- **Directive**: Take the listing and print it in full, exactly as given.

- **Supplied material**:
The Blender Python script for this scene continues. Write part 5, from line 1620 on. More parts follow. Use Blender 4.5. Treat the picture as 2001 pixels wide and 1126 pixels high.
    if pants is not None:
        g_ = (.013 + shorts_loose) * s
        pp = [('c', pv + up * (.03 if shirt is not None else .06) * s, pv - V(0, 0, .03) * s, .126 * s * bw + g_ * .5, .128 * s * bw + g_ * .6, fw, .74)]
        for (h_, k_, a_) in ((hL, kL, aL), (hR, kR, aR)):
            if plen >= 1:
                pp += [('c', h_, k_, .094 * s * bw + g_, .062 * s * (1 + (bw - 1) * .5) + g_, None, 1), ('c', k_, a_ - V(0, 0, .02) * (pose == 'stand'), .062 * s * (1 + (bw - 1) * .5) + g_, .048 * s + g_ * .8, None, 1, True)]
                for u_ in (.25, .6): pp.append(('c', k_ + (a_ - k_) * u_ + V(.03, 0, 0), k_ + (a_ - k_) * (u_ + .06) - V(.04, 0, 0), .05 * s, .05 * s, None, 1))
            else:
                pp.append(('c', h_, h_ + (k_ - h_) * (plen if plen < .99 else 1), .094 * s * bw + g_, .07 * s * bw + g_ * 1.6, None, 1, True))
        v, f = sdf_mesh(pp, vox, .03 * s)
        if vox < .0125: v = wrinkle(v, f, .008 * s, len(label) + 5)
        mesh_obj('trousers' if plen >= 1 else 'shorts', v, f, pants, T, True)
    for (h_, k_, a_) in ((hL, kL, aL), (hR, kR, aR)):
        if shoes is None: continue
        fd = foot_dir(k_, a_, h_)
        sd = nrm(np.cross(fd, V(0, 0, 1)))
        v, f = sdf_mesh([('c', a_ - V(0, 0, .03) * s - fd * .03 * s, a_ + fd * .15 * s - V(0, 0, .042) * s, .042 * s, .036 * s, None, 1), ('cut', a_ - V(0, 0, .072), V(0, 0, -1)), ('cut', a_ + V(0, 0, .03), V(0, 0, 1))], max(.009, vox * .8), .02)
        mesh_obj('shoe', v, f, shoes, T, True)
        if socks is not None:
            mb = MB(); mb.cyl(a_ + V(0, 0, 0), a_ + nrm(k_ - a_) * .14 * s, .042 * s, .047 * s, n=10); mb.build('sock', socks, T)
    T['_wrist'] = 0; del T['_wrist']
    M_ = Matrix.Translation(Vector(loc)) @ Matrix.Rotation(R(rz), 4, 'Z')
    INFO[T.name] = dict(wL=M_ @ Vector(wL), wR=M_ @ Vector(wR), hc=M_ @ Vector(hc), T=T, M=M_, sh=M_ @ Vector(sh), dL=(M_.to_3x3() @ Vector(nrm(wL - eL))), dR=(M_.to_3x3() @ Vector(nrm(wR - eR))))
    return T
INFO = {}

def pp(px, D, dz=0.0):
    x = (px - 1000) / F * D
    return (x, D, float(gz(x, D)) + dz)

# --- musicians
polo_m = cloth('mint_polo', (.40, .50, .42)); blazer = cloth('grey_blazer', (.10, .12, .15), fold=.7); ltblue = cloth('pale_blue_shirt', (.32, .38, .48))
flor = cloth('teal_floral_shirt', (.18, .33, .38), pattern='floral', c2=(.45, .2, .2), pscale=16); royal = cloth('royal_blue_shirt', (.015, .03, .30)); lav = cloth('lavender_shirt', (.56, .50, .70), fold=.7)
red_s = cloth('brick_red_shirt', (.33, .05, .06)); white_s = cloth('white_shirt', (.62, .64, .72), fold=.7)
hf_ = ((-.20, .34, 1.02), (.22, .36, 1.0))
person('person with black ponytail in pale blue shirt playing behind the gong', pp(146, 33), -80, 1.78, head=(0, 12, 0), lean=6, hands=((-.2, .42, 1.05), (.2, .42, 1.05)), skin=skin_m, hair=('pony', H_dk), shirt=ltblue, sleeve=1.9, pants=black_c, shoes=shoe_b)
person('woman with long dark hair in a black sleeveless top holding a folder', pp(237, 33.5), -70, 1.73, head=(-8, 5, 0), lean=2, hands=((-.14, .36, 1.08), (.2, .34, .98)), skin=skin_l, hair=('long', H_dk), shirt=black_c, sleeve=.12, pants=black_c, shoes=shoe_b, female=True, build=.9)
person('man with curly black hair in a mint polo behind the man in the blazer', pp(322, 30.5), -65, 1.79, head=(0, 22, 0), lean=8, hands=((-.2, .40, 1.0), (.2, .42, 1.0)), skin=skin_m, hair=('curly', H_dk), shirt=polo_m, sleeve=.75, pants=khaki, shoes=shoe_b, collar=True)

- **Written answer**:
The Blender Python script for this scene continues. Write part 5, from line 1620 on. More parts follow. Use Blender 4.5. Treat the picture as 2001 pixels wide and 1126 pixels high.
    if pants is not None:
        g_ = (.013 + shorts_loose) * s
        pp = [('c', pv + up * (.03 if shirt is not None else .06) * s, pv - V(0, 0, .03) * s, .126 * s * bw + g_ * .5, .128 * s * bw + g_ * .6, fw, .74)]
        for (h_, k_, a_) in ((hL, kL, aL), (hR, kR, aR)):
            if plen >= 1:
                pp += [('c', h_, k_, .094 * s * bw + g_, .062 * s * (1 + (bw - 1) * .5) + g_, None, 1), ('c', k_, a_ - V(0, 0, .02) * (pose == 'stand'), .062 * s * (1 + (bw - 1) * .5) + g_, .048 * s + g_ * .8, None, 1, True)]
                for u_ in (.25, .6): pp.append(('c', k_ + (a_ - k_) * u_ + V(.03, 0, 0), k_ + (a_ - k_) * (u_ + .06) - V(.04, 0, 0), .05 * s, .05 * s, None, 1))
            else:
                pp.append(('c', h_, h_ + (k_ - h_) * (plen if plen < .99 else 1), .094 * s * bw + g_, .07 * s * bw + g_ * 1.6, None, 1, True))
        v, f = sdf_mesh(pp, vox, .03 * s)
        if vox < .0125: v = wrinkle(v, f, .008 * s, len(label) + 5)
        mesh_obj('trousers' if plen >= 1 else 'shorts', v, f, pants, T, True)
    for (h_, k_, a_) in ((hL, kL, aL), (hR, kR, aR)):
        if shoes is None: continue
        fd = foot_dir(k_, a_, h_)
        sd = nrm(np.cross(fd, V(0, 0, 1)))
        v, f = sdf_mesh([('c', a_ - V(0, 0, .03) * s - fd * .03 * s, a_ + fd * .15 * s - V(0, 0, .042) * s, .042 * s, .036 * s, None, 1), ('cut', a_ - V(0, 0, .072), V(0, 0, -1)), ('cut', a_ + V(0, 0, .03), V(0, 0, 1))], max(.009, vox * .8), .02)
        mesh_obj('shoe', v, f, shoes, T, True)
        if socks is not None:
            mb = MB(); mb.cyl(a_ + V(0, 0, 0), a_ + nrm(k_ - a_) * .14 * s, .042 * s, .047 * s, n=10); mb.build('sock', socks, T)
    T['_wrist'] = 0; del T['_wrist']
    M_ = Matrix.Translation(Vector(loc)) @ Matrix.Rotation(R(rz), 4, 'Z')
    INFO[T.name] = dict(wL=M_ @ Vector(wL), wR=M_ @ Vector(wR), hc=M_ @ Vector(hc), T=T, M=M_, sh=M_ @ Vector(sh), dL=(M_.to_3x3() @ Vector(nrm(wL - eL))), dR=(M_.to_3x3() @ Vector(nrm(wR - eR))))
    return T
INFO = {}

def pp(px, D, dz=0.0):
    x = (px - 1000) / F * D
    return (x, D, float(gz(x, D)) + dz)

# --- musicians
polo_m = cloth('mint_polo', (.40, .50, .42)); blazer = cloth('grey_blazer', (.10, .12, .15), fold=.7); ltblue = cloth('pale_blue_shirt', (.32, .38, .48))
flor = cloth('teal_floral_shirt', (.18, .33, .38), pattern='floral', c2=(.45, .2, .2), pscale=16); royal = cloth('royal_blue_shirt', (.015, .03, .30)); lav = cloth('lavender_shirt', (.56, .50, .70), fold=.7)
red_s = cloth('brick_red_shirt', (.33, .05, .06)); white_s = cloth('white_shirt', (.62, .64, .72), fold=.7)
hf_ = ((-.20, .34, 1.02), (.22, .36, 1.0))
person('person with black ponytail in pale blue shirt playing behind the gong', pp(146, 33), -80, 1.78, head=(0, 12, 0), lean=6, hands=((-.2, .42, 1.05), (.2, .42, 1.05)), skin=skin_m, hair=('pony', H_dk), shirt=ltblue, sleeve=1.9, pants=black_c, shoes=shoe_b)
person('woman with long dark hair in a black sleeveless top holding a folder', pp(237, 33.5), -70, 1.73, head=(-8, 5, 0), lean=2, hands=((-.14, .36, 1.08), (.2, .34, .98)), skin=skin_l, hair=('long', H_dk), shirt=black_c, sleeve=.12, pants=black_c, shoes=shoe_b, female=True, build=.9)
person('man with curly black hair in a mint polo behind the man in the blazer', pp(322, 30.5), -65, 1.79, head=(0, 22, 0), lean=8, hands=((-.2, .40, 1.0), (.2, .42, 1.0)), skin=skin_m, hair=('curly', H_dk), shirt=polo_m, sleeve=.75, pants=khaki, shoes=shoe_b, collar=True)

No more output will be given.